Parti des droits de l'homme et parti des Etats-Unis d'Europe, conscient que l'Europe de '92 risque de sanctionner une "Europe des marchands aux mains libres" en lieu et place de cette union politique européenne indispensable pour gouverner les grandes transformations et les choix fondamentaux de notre époque, le Parti Radical a déjà à son actif quelques précieux résultats.
C'est ainsi - je vous le rappelle sans doute - que la majorité du Parlement européen et la Chambre des Députés italienne ont revendiqué de véritables pouvoirs constituants pour l'Assemblée de Strasbourg qui sera élue l'année prochaine et ont demandé la convocation des douze Parlements nationaux, réunis en "Etats Généraux européens" afin d'élire les présidents du Conseil et de la Commission, en un mot les speakers capables de donner une seule voix à notre continent. C'est dans le même sens que s'oriente la campagne menée avec les fédéralistes pour l'organisation d'un référendum consultatif sur l'attribution de pouvoirs constituants au Parlement européen.

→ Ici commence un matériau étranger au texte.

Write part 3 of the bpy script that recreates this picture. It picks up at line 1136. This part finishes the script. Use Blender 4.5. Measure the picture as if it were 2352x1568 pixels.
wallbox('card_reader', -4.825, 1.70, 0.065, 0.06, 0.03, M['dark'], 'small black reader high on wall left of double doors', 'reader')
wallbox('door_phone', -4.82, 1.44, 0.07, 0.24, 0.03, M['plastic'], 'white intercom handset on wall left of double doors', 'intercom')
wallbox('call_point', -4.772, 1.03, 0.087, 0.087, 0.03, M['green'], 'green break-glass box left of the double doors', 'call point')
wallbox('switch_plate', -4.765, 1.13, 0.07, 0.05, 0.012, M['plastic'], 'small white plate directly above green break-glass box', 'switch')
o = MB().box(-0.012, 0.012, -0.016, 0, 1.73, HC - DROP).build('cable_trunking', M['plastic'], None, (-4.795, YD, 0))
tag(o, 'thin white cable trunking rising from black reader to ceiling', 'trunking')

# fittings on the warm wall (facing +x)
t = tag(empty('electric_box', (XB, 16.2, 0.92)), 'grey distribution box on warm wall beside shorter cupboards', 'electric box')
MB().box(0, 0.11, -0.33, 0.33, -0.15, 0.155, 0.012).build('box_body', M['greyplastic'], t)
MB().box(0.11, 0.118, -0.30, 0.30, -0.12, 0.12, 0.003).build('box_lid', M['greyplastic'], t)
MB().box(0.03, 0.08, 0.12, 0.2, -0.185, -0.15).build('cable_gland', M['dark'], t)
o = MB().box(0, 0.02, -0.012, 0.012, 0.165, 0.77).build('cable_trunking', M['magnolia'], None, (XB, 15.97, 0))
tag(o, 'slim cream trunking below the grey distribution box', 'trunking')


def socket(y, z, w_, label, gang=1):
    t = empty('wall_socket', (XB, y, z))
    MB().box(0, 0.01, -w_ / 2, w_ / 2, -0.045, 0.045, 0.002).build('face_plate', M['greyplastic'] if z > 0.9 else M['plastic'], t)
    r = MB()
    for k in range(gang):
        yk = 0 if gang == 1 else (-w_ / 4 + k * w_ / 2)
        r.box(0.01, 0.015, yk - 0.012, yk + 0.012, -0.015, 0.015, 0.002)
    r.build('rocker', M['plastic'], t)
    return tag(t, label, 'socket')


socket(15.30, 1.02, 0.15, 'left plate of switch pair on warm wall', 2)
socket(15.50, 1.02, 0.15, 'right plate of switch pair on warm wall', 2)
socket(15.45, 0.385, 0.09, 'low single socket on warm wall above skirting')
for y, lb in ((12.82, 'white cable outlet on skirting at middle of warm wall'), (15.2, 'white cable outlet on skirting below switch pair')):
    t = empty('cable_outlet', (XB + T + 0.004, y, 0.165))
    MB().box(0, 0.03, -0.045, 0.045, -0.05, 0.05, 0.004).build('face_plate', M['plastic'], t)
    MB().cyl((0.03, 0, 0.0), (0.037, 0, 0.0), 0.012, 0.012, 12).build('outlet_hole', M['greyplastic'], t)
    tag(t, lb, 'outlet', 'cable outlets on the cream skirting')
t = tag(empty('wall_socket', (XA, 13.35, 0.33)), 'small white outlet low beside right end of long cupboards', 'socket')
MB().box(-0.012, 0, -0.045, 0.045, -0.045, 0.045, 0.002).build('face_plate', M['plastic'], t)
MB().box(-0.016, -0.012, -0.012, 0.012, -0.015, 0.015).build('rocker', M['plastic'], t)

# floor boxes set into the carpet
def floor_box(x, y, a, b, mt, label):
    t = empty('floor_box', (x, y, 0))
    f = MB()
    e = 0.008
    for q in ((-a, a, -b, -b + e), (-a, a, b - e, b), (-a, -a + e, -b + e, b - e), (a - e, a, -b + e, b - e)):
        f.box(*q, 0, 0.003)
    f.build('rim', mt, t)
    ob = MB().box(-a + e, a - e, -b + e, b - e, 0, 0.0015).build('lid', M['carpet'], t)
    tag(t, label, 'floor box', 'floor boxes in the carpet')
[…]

C'est pour pouvoir affronter de manière efficace et cohérente ces problèmes que le Parti Radical a décidé de s'organiser en "parti de services" transnational. C'est de cette manière seulement qu'il sera possible d'agir sur des thèmes précis dépassant frontières et souverainetés nationales (que l'on pense seulement aux droits de la personne, à la lutte contre l'extermination par la faim, à la macro-écologie). C'est avec cet instrument seulement qu'il sera possible d'oeuvrer aussi bien au sein des institutions du continent qu'au niveau de la société civile et de l'opinion publique.
C'est donc précisément cette vision politique - entièrement politique - du sujet Europe qui nous amène à la Yougoslavie et nous fait dire que le moment est propice, que le drapeau bleu à douze étoiles pourrait en accueillir une treizième, si seulement on en avait le courage et la volonté politique.
Sans idées préconçues ni présomptions, nous sommes convaincus que le fédéralisme européen n'est pas une mais LA réponse forte aux difficultés d'aujourd'hui. Aucune crise ethnique, économique et sociale ne peut être résolue de façon crédible à l'intérieur des vieux Etats nationaux, y compris la Yougoslavie. C'est aussi la seule perspective politique capable de faire sienne le patrimoine positif du non-alignement, dont la version moderne n'est autre que la participation à plein titre, dans le plus ferme respect de son autonomie, de la République yougoslave à la construction d'une Europe unie sous le signe de la démocratie et de la liberté.
De son côté l'Europe commettrait une grave erreur si elle négligeait cette perspective en s'enfermant rigidement dans ses frontières "occidentales". Au moment où son union se dessine il serait absurde qu'elle renonce dès le départ à la tentative d'enrayer la logique féroce de Yalta, qu'elle renonce au projet d'abattre à coups de démocratie et de non-violence le mur qui sépare les deux Europe. C'est pour toutes ces raisons que l'on peut dire que l'Europe est nécessaire à la Yougoslavie comme la Yougoslavie est nécessaire à l'Europe. La Yougoslavie, pour des raisons historiques et contingentes, devient même le véritable test de l'existence et de la capacité de l'Europe d'aujourd'hui de construire sa propre autonomie politique. Autonomie fondée non sur d'absurdes visées expansionnistes ou sur des intérêts de marché mais sur la prise de conscience que les Etats-Unis d'Europe doivent pallier à un manque dangereux existant aujourd'hui. Qui n'est autre qu'un manque de responsabilité, de démocratie, de paix dans un
monde toujours plus petit et interdépendant. C'est pour ces raisons que nous avons lancé, aux côtés des initiatives en cours au sein du Parlement européen, une pétition populaire pour l'adhésion de la Yougoslavie à la CEE. C'est pour ces mêmes raisons que nous avons procédé à toutes les démarches nécessaires pour que notre congrès puisse avoir lieu à Zagreb, du 4 au 8 janvier prochains. Une requête animée par le plus grand respect et l'esprit de dialogue, qui, si elle était acceptée, constituerait déjà un fait politique de première importance ne fut-ce seulement parce que pour la première fois un parti né dans cette partie de l'Europe pourrait tenir ses plus importantes assises dans un pays différent de ceux dans lesquels vivent et agissent la très grande majorité de ses membres. La réponse fin septembre.